Danielle “DJ” Jablanski recently joined STV’s growing cybersecurity practice as the organization’s new cybersecurity consulting program lead, specializing in Operational Technology (OT).
For nearly a decade, Jablanski has been a leading voice in OT cybersecurity, demonstrating a deep understanding of the evolving threats facing critical infrastructure. She most recently led OT strategy in the Office of the Technical Director with the federal Cybersecurity and Infrastructure Security Agency (CISA) and previously worked as a cybersecurity strategist at a major OT cybersecurity solution provider.
In this interview, Jablanski discusses how she’s leveraging her experience to support STV’s clients across all markets, as well as her overall approach and guidance on navigating some of the most pressing challenges in OT cybersecurity today.
1. How does your recent experience with CISA allow you to best serve infrastructure clients at STV?
My strategic focus at CISA was centered around enhancing the agency’s role as a service provider to owners and operators of OT and industrial control systems. With that understanding of the available assessments and control capabilities and state and federal response capacity, as well as relationships with additional sector risk management agencies, I can assist our clients with building robust and effective security programs that they can then further develop and maintain. The bottom line for the markets we serve will be continuous improvement and underpinning the requirement to operate under, or despite, cyber compromise.

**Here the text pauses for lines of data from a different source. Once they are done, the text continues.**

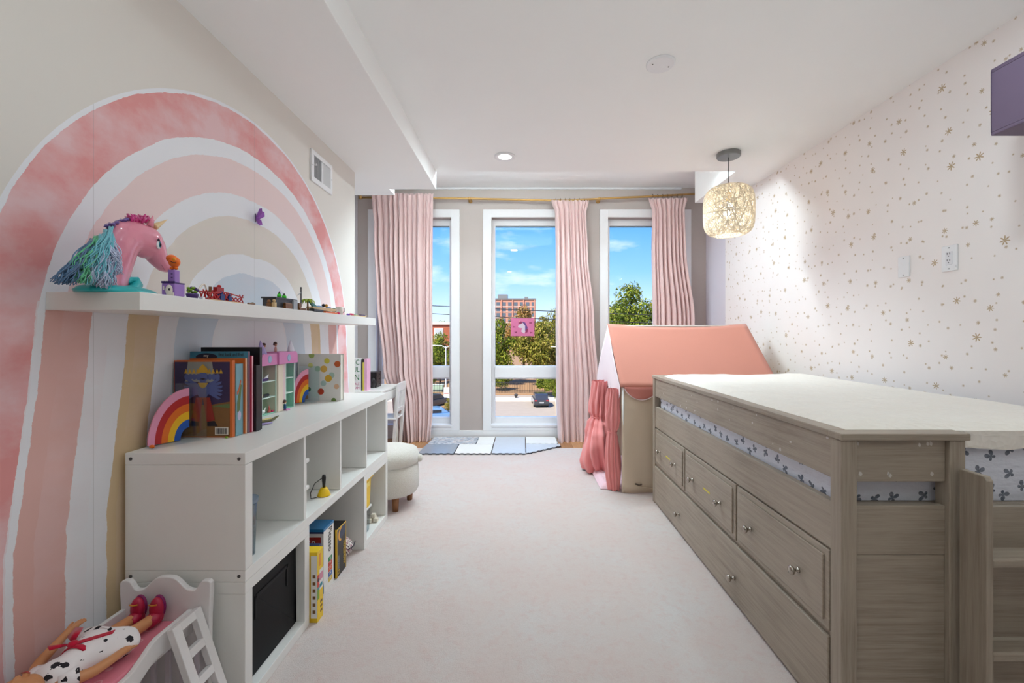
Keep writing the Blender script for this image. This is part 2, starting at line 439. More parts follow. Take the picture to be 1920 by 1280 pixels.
# ------------------------------------------------------------------ lamps
def area(name, loc, sx, sy, power, color, parent, rot=(0, 0, 0), spread=PI):
    l = bpy.data.lights.new(name, 'AREA'); l.shape = 'RECTANGLE'; l.size = sx; l.size_y = sy; l.energy = power; l.color = color; l.spread = spread
    o = bpy.data.objects.new(name, l); COL.objects.link(o); o.location = Vector(loc)-ROOTLOC[parent.name]; o.rotation_euler = rot; o.parent = parent
    return o
steel_ = mk('hanger_steel', (150, 150, 150), .4, .8)
glow = emit('lamp_diffuser', (255, 250, 242), 4)
def downlight(x, y, z, label, power, group='recessed downlights'):
    t = thing('recessed_downlight', label, 'ceiling light', (x, y, z), group)
    MB().lathe([(.052, -.001), (.085, -.001), (.085, -.006), (.078, -.010), (.056, -.008), (.052, -.004)], (x, y, z), 32).obj('trim_ring', trim_white, t, smooth=True)
    MB().lathe([(0.0, -.0045), (.054, -.0045), (.054, -.002), (0, -.002)], (x, y, z), 32).obj('diffuser', glow, t)
    l = bpy.data.lights.new('lamp', 'AREA'); l.shape = 'DISK'; l.size = .11; l.energy = power; l.color = (.86, 1.03, 1.08)
    o = bpy.data.objects.new('lamp', l); COL.objects.link(o); o.parent = t; o.location = (0, 0, -.012)
    return t
downlight(-.142, 3.42, ZC, 'glowing round recessed downlight in the white ceiling', DOWNLIGHT)
downlight(-.30, 1.0, ZC, 'round recessed downlight added overhead for fill, out of view', DOWNLIGHT*.28)  # added out of view to brighten the near part of the room
downlight(1.45, 1.45, ZC, 'round recessed downlight added for fill above the near bed end', DOWNLIGHT*.5)  # also added out of view, lights the bed from above
t = thing('bay_fill_light', 'long slim fill light added unseen in the raised window bay', 'ceiling light', (.05, 3.95, ZB))  # unseen fixture added to light the room from the window side
tl_ = math.radians(-24); ca, sa = math.cos(tl_), math.sin(tl_); lc = Vector((.05, 3.93, ZB-.075)); ly = Vector((0, ca, -sa)); lz = Vector((0, sa, ca))
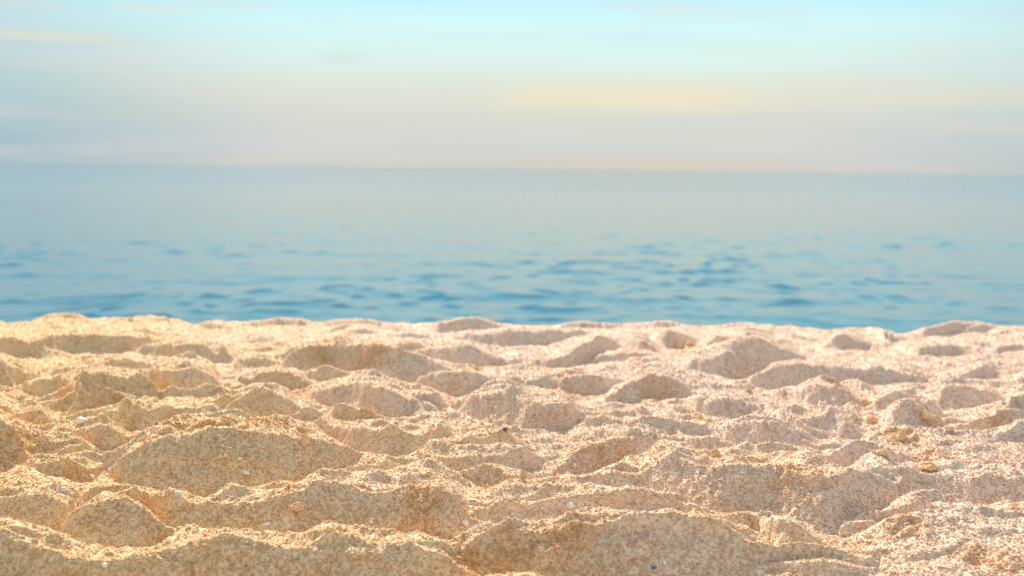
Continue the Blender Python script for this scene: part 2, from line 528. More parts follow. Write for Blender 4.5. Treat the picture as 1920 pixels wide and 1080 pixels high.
# secondary rims, ledges and slumps that sit on the big forms
DETAIL = """
205,748,768 235,742,770 265,748,768 290,757,765
335,655,670 350,648,672 388,650,670
375,706,735 385,695,738 398,703,735
245,768,782 280,778,795 310,790,808
225,892,905 245,880,912 262,884,900
265,850,868 290,838,870 330,836,872 360,842,872 372,852,868
380,840,860 400,832,885 430,836,900 447,852,895
500,868,890 520,860,900 545,870,895
565,872,885 605,857,888 640,868,882
560,828,860 572,816,868 592,832,855
320,905,925 345,912,935 365,920,938
250,955,970 280,965,985 310,985,1010 335,1005,1022
420,962,975 445,957,978 475,962,972
540,958,968 558,949,972 580,952,966
500,990,1000 540,985,1003 580,990,1000
700,945,955 740,940,958 770,948,956
765,957,990 790,945,1000 820,952,1002 845,968,1000
825,1002,1030 850,985,1035 868,985,1020
700,985,1000 740,978,1002 770,985,998
100,1052,1070 140,1056,1075 190,1062,1078
330,1045,1060 380,1035,1062 430,1038,1060
560,1045,1062 610,1035,1065 650,1030,1060
660,1050,1070 700,1040,1072 740,1045,1068
1130,890,898 1165,880,898 1190,885,894
1000,1035,1050 1050,1025,1058 1100,1030,1052
1160,992,1002 1180,984,1004 1197,990,999
1150,1030,1045 1190,1022,1050 1240,1030,1048
1195,955,968 1225,950,974 1255,958,978 1280,972,986
950,975,990 1000,968,992 1050,972,990
1130,925,940 1170,918,942 1210,924,940
1370,900,915 1400,893,920 1430,900,918
1640,905,940 1665,897,950 1680,905,945
1600,1000,1012 1630,992,1015 1650,1000,1010
1700,985,1005 1730,975,1008 1755,985,1000
1715,1035,1048 1750,1015,1045 1790,1005,1030 1820,1000,1015
1830,985,1000 1870,978,1002 1905,985,1000
1790,836,848 1820,828,850 1845,833,846
1815,866,873 1840,860,875 1865,867,873
1675,778,790 1690,765,800 1710,767,788
1640,852,862 1670,835,865 1690,822,858
1745,768,790 1760,755,800 1775,770,800
1890,792,820 1905,770,824 1918,765,815
1535,730,760 1550,722,778 1565,735,780
1570,748,760 1600,742,766 1625,750,764
1620,737,745 1660,728,749 1700,736,746
1740,820,835 1765,812,838 1785,820,832
1150,802,812 1180,790,815 1215,797,812
1085,777,795 1100,765,802 1130,777,800
1215,780,800 1240,768,804 1262,777,802
1190,832,842 1230,826,845 1270,834,842
1300,668,690 1340,655,700 1370,660,695
1395,650,670 1420,645,675 1440,655,672
655,692,705 685,680,710 703,692,706
735,655,668 742,648,675 750,658,668
775,706,712 795,697,714 808,702,709
800,737,744 820,729,746 838,736,744
610,764,774 645,757,776 680,768,775
880,735,742 910,728,744 935,735,742
20,738,746 40,732,748 58,740,747
95,800,812 120,792,815 150,800,812
350,790,800 380,782,804 410,788,800
300,725,740 330,715,745 360,722,742
930,775,790 960,762,800 990,775,795
1010,785,800 1035,776,805 1060,786,800
1330,700,712 1360,690,714 1390,700,710
1480,700,712 1520,695,715 1560,702,712
940,670,680 975,662,684 1010,672,680
860,668,680 880,660,684 900,670,682
"""
extra = []
for _ in range(70):
    cx, cy = rng.uniform(-20, 1940), 612 + 160 * rng.random() ** 1.3
    w_, h_ = rng.uniform(14, 46), rng.uniform(3.5, 8.0) * (0.6 + (cy - 600) / 160)
    sk = rng.uniform(-4, 4)
    extra.append("%.0f,%.1f,%.1f %.0f,%.1f,%.1f %.0f,%.1f,%.1f" % (cx - w_, cy + h_ * .6 - sk, cy + h_ - sk, cx + rng.uniform(-9, 9), cy, cy + h_,
                                                       cx + w_, cy + h_ * .6 + sk, cy + h_ + sk))
DETAIL += "\n".join(extra)
SURF = H.copy()
for (p, _a) in parse(DETAIL, 45.0):
    aC, tC = ray(p[:, 0], p[:, 1])
    aF, tF = ray(p[:, 0], p[:, 2])
    Yf, Hd = [], []
    for i in range(len(p)):
        col = int(np.argmin(np.abs(cols - aF[i])))
        k = int(np.argmax(SURF[:, col] >= HC - tF[i] * rowsY))
        Yf.append(rowsY[k])
        Hd.append((0.24 + 0.14 * (p[i, 1] < 800)) * (p[i, 2] - p[i, 1]) * rowsY[k] / FPX)
    Yf, Hd = np.array(Yf), np.array(Hd)
    Yc = Yf + Hd / math.tan(math.radians(42))
    e_ = 0.010 + 1.2 * Hd.max() / Yf.mean()
    aX = np.concatenate([[aC[0] - e_], aC, [aC[-1] + e_]])
    Yf = np.concatenate([[Yf[0]], Yf, [Yf[-1]]]); Yc = np.concatenate([[Yc[0]], Yc, [Yc[-1]]])
    Hd = np.concatenate([[0], Hd, [0]])
    c0, c1 = np.searchsorted(cols, aX[0] - 0.01), np.searchsorted(cols, aX[-1] + 0.01)
    r0 = max(0, np.searchsorted(rowsY, Yf.min() - 0.02)); r1 = min(NR, np.searchsorted(rowsY, Yc.max() + 6 * Hd.max() + 0.02))
    if r1 - r0 < 3 or c1 - c0 < 3:
        continue
    sa, sy = AW[r0:r1, c0:c1], YW[r0:r1, c0:c1]
    sa = sa + 0.006 * gnoise(XX[r0:r1, c0:c1] * 45, YY[r0:r1, c0:c1] * 45, 101)
    sy = sy + 0.006 * gnoise(XX[r0:r1, c0:c1] * 40, YY[r0:r1, c0:c1] * 40, 102)
    qf, qc, qh = (pchip_like(np.clip(sa, aX[0], aX[-1]), aX, v) for v in (Yf, Yc, Hd))
    qh = np.maximum(qh, 0)
    tf = np.clip((sy - qf) / np.maximum(qc - qf, 1e-4), 0, 1)
    tf = tf * tf * (2.2 - 1.2 * tf)
    sl = np.clip((sy - qc) / (4.5 * qh + 0.006), 0, 1)
    add = np.where(sy < qc, tf, (1 - sl) ** 2 * (1 + sl)) * qh
    H[r0:r1, c0:c1] += np.where((sa > aX[0]) & (sa < aX[-1]), add, 0)

# one light smoothing pass: loose sand does not hold knife edges
for _ in range(1):
    H[1:-1] = 0.25 * H[:-2] + 0.5 * H[1:-1] + 0.25 * H[2:]
    H[:, 1:-1] = 0.25 * H[:, :-2] + 0.5 * H[:, 1:-1] + 0.25 * H[:, 2:]

# small relief: slumps, trampled lumps, grain rows
rough = np.clip(0.5 + 0.9 * gnoise(XX * 5 + 2, YY * 5, 21), 0.1, 1.3)
micro = 0.0017 * gnoise(XX * 30, YY * 26, 31) + 0.0011 * rough * gnoise(XX * 85, YY * 80, 32) \
    + 0.0007 * rough * gnoise(XX * 190, YY * 190, 33) + 0.0005 * gnoise(XX * 420, YY * 420, 34)
lump = gnoise(XX * 55 + 5, YY * 55 + 7, 41)
micro += 0.0034 * np.clip(lump - 0.35, 0, 1) * rough
# sand still damp from below holds together in crumbly orange lumps
DAMP_SPOTS = """340,855,55 300,838,40 400,860,50 450,840,60 530,830,45 555,955,30 800,975,60 760,990,40 775,655,28 690,690,45
1395,640,45 1320,668,35 1280,655,25 1720,790,55 1690,820,45 1745,850,50 365,655,30 210,750,50 160,735,30 500,722,35 560,722,30
1120,850,60 1170,850,45 960,1050,60 1060,1040,60 880,1045,40 890,690,25 1255,740,40 1220,738,30 1440,905,40 1490,930,45
40,850,60 20,800,40 250,950,40 150,885,45 1400,700,30 1740,870,30 1880,800,45 930,905,40 600,680,25 1060,725,45 700,780,40
640,640,25 1310,790,35 1570,735,35 60,770,30 600,1010,60 1620,745,25 1850,1045,50 1700,1000,40"""
damp = np.zeros_like(YY)
for tkn in DAMP_SPOTS.split():
    px_, py_, pr_ = (float(v) for v in tkn.split(','))
    a_, t_ = ray(px_, py_)
    y_ = (HC - 0.012) / t_
    rr_ = pr_ / FPX * y_
    dd = ((XX - a_ * y_) / rr_) ** 2 + ((YY - y_) / (rr_ * 1.3)) ** 2
    damp = np.maximum(damp, np.exp(-dd))
damp = np.clip(damp * 1.1 + 0.55 * gnoise(XX * 24, YY * 24, 91) + 0.35 * gnoise(XX * 70, YY * 70, 92) - 0.12, 0, 1)
near = np.clip(2.2 - YY, 0.45, 1.0)
micro += near * (0.0044 * gnoise(XX * 12 + 4, YY * 10, 95) + 0.0030 * gnoise(XX * 24, YY * 22, 96))
blocky = gnoise(XX * 62, YY * 62, 93)
micro += damp * near * (0.0032 * np.clip(blocky * 2.2, -0.6, 0.8) + 0.0016 * gnoise(XX * 130, YY * 130, 94))
H += micro
# the beach falls away behind the last hummocks
eA, eT = ray(EDGE[:, 0], EDGE[:, 1])
edgeY = np.interp(cols, eA, HC / eT)[None, :]
d = YY - edgeY + 0.03
drop = 0.30 * np.where(d > 0, d * d / (d + 0.09), 0)
H -= drop


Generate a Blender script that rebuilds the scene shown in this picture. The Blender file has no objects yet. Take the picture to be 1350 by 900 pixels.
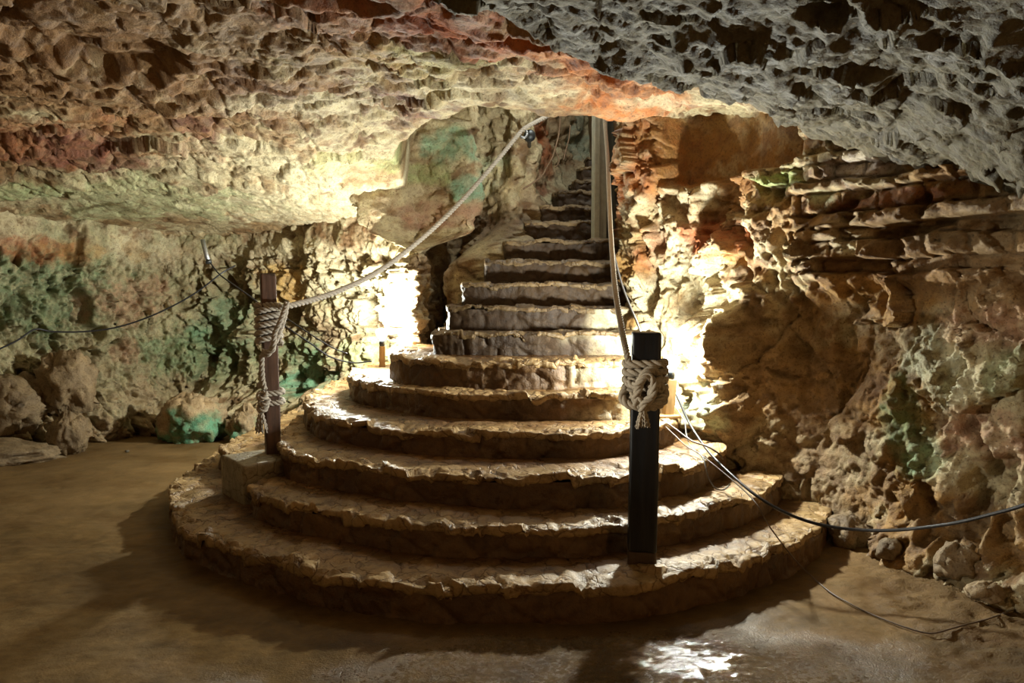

2. You’ve described yourself as an analyst first. How has that perspective shaped your approach to OT cybersecurity?
Being an analyst at heart keeps me focused on asking the right questions and always being overprepared. Not just considering, “what could happen?” but “how could it happen,” and “what are the plausible impacts?” In OT environments, that mindset is crucial. You often work with asset owners who are inundated with information, multiple tools, and shifting priorities. My role is to help them cut through the noise and focus on what truly matters: understanding their systems, preparing for the right scenarios, and getting the most out of tools and capabilities.

3. Why do asset inventory and third-party risk remain challenging for asset owners?
Cybersecurity has become everything, everywhere, all at once. Overcoming these challenges requires sustained, structural changes, not quick fixes. For asset inventory, it’s not just about listing devices. It’s also about understanding how everything connects and communicates, as well as where vulnerabilities matter most and how to prioritize decisions and actions. On third-party risk, the complexity is even greater. Asset owners are expected to vet every technology component in use: hardware, software, firmware, applications, and the vendor’s vulnerability management. For security, it’s also, “I have this solution, but now they’re offering an OT solution; how do I validate that capability?” It’s a visibility issue, a risk of ownership issue, and a bandwidth issue. Even with unlimited financial resources and the best security stack, most organizations aren’t staffed correctly to navigate this challenge. They need trusted advisors and partners to make informed decisions about their cybersecurity risks, vendors, solutions, and more, just like any other major project.
4. How can STV help agencies find the balance between being “too in the weeds” or thinking “too high level” about cybersecurity?
The sweet spot is operational relevance. You can’t start with abstract frameworks and hope they translate or buy shiny tools and hope they are silver bullets. At the same time, you can’t get stuck on isolated scenarios, TTPs or vulnerabilities without understanding the local, system-level implications. Even with similar systems and components, the consequences of an attack on a small utility in rural areas are likely different than those that occur at an airport in a major metro. It is essential to map out scenarios, the interdependence of critical systems and functions, and compounding and cascading factors. We have to explicitly understand impact analysis – the potential effects of an incident, especially in smaller communities or mission-critical facilities with less redundancy. Then, the response has to be tailored, affordable, and continuously improved.
5. How can IT and OT teams partner better within an organization?
Currently, we’re seeing many IT teams extending their security controls into OT environments, sometimes with good intentions, but often without the necessary operational nuance. The result? A security tool that grabs data from an OT network but doesn’t support decision-making or a detection tool in OT networks that sees a lot of IT signatures. We need to shift the conversation from convergence to context: how do we secure systems based on how they actually operate? What tools and data do we already have to help us navigate effects-based analysis, rather than focusing on every potential scenario for an adversarial cyberattack? We must work together to identify the potential attack paths and the fault tolerance in systems so we can plan for both the worst-case scenario and the scenario a team is least prepared to respond to. The difference between a “bad day” and an unprepared one represents significant potential for loss.

6. What’s your take on the perception that there’s a lack of financial resources to invest in OT security?
It’s more about building programs than purchasing tools. Organizations make massive capital investments in other areas, but security isn’t always built into the procurement language. The better question is: how do we start this security journey? What preventative measures will shore up the majority of threats we’ve seen before and know how to handle? How do we embed cybersecurity into the design phase, not bolt it on afterward? It’s not about buying the most expensive solution or even conducting the most in-depth assessment – it’s about making smart, intentional decisions early on that leverage all the tacit knowledge and specific context each organization can bring to bear, testing assumptions and investing in people and technology.